John R. Ellement and Andrew Ryan, Globe Staff

The two homeless men found dead in a Hingham park in 2005 were beaten to death with bats and mutilated by two white supremacists who later used a severed hand as a prop at a party to brag about the killing, according to documents filed today in Hingham District Court.

The decomposing bodies of William P. Chrapan, 44, and David P. Lyons, 46, were found May 9, 2005, in an abandoned military bunker outside Bare-Cove Park. Eric Jeremy Snow, 25, and James Scott Winquist, 23, battered the two homeless men in April 2005 and cut off Chrapan's right hand as a souvenir that they showed off at a party on Rhodes Circle in Hingham, two unidentified witnesses told State Police.

"Mr. Winquist told the witnesses that this hand was the hand that had been cut off from a homeless man who they had killed at Bare Cove Park," Sergeant Leonard Coppenarth wrote in the police report filed today in court. "These witnesses told me that they had seen and heard Eric Snow and James Winquist mock the two murder victims by making gurgling sounds to imitate the death of the two homeless men."

Winquist and Snow were arrested Aug. 31 and charged with murder. They pleaded not guilty today in Hingham District Court, and Judge Patrick Hurley ordered them held without bail.

After the hearing, Lisa Winquist defended her son, saying he had been wrongly accused and was not a white supremacist or racist. "He has nothing against anybody," Lisa Winquist said.

Another person was responsible for the crime, she said, because her son has a heart and couldn't inflict that kind of cruelty. Police have harassed him for 2.5 years, she said.

Snow's relatives left court without speaking to reporters. During the proceeding, Snow repeatedly shook his head in the negative as if denying the allegations against him.

Outside court, Plymouth District Attorney Timothy J. Cruz praised the dogged work of investigators, including Hingham Detective David Galvin, who stuck with the case.

Acting Chief Taylor Mills of the Hingham Police Department added: "These people need to be brought to justice ... for this type of violence -- senseless, evil, violence.''

Both defendants have lengthy criminal histories, court records show. Snow is known as Killa, a nickname he had tattooed on his neck. Winquist has his nickname, Twister, tattooed on his back along with the words "I hate you" on his forearm. Both men are members of Brothers of Blood or Brotherhood of Blood, a white supremacy group, a witness told police. Snow named his 7-month-old daughter Aryana -- aryan with an extra a.

It was not immediately clear what motivated the attack on the homeless men in 2005 or why it took two years to charge the suspects. The ethnicity of the two victims was not immediately available.

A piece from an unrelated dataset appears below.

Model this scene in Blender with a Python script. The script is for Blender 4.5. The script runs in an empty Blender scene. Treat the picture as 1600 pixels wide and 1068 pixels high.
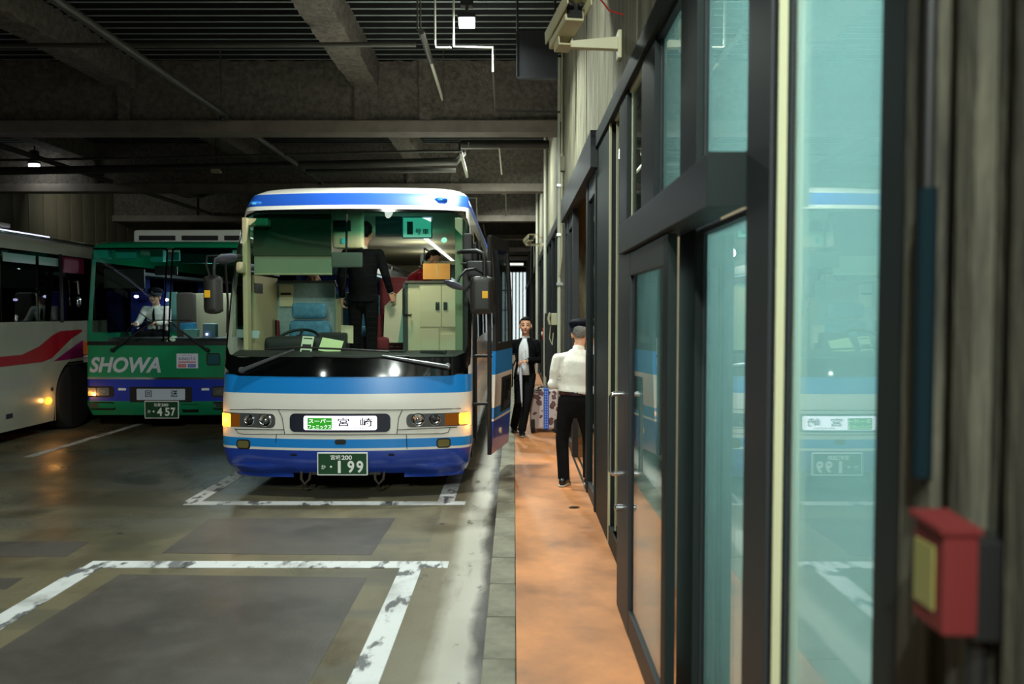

The case began on April 15, 2005, when Snow was released from the Plymouth House of Correction for an unrelated crime. A few days after his release, Snow and Winquist burned the tent where Chrapan and Lyons had been living. The two homeless men called Snow and Winquist an obscenity, and they beat the men with bats, according to the police report. Autopsies conducted the next day determined that both men died of head trauma, including skull fractures.

A person identified in the police report as witness 1 told investigators that he or she saw Snow and Winquist putting bats and their clothes in black garbage bags. They said "they beat up some bums up the street," witness 1 said.

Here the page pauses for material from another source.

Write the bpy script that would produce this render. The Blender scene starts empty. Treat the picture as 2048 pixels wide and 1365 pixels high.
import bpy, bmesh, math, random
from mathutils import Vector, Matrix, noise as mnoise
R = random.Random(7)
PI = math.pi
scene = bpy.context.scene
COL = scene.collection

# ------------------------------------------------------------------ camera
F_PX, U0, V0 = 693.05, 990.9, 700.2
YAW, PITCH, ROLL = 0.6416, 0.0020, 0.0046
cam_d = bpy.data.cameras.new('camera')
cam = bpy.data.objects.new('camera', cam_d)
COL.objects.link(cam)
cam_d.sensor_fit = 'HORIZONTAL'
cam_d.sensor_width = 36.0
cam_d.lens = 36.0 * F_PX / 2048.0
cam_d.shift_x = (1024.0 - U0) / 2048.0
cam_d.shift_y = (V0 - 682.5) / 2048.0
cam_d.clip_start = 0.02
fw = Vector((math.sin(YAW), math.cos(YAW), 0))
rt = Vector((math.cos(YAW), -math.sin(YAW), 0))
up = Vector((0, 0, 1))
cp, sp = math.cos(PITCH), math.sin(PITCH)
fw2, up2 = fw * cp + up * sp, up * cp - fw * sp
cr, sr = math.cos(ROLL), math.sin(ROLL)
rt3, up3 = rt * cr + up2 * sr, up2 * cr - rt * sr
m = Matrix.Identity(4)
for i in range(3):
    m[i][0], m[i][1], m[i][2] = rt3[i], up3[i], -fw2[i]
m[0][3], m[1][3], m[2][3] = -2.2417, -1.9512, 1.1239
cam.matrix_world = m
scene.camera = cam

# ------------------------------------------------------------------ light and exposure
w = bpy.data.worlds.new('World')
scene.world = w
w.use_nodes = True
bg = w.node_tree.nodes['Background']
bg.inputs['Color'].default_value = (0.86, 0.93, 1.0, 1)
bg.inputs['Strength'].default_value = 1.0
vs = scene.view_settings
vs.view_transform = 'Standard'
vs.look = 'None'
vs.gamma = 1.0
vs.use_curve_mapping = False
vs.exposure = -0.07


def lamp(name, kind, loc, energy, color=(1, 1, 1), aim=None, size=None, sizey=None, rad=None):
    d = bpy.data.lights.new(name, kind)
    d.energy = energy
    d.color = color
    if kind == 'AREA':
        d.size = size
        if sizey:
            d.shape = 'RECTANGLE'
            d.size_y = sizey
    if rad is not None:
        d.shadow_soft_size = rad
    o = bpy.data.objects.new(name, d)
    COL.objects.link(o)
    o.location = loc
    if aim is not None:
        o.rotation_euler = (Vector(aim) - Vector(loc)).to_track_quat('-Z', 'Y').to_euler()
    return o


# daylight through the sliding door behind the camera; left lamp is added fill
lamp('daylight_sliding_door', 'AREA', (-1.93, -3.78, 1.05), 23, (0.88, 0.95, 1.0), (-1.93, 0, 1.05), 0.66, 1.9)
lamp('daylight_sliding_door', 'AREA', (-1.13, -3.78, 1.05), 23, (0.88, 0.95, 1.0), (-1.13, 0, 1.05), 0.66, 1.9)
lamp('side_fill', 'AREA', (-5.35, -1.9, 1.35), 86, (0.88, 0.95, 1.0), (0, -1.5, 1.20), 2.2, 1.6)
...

Witness 1 drove the two defendants to Snow's mother's house in Bridgewater, where they shined headlights on the yard and buried the hand near a utility pole, according to the police report.

Later in the summer, Snow and Winquist dug up the hand, showed it off at the party in Hingham, and reburied it, according to the police report.

In July 2005, witness 1 directed police to Snow's mother's house in Bridgewater, and investigators found Chrapan's hand buried near a utility pole not far from her yard, according to the report.

Both Snow and Winquist have been in and out of jail since the killings. Winquist is currently facing charges that include statutory rape, threatening someone with an ax, and trying to ram a bicyclist in April while driving drunk in Wompatuck State Park.

While incarcerated, Snow and Winquist discussed the killings on telephone calls that were recorded, police said. They are scheduled to return to court Oct. 5.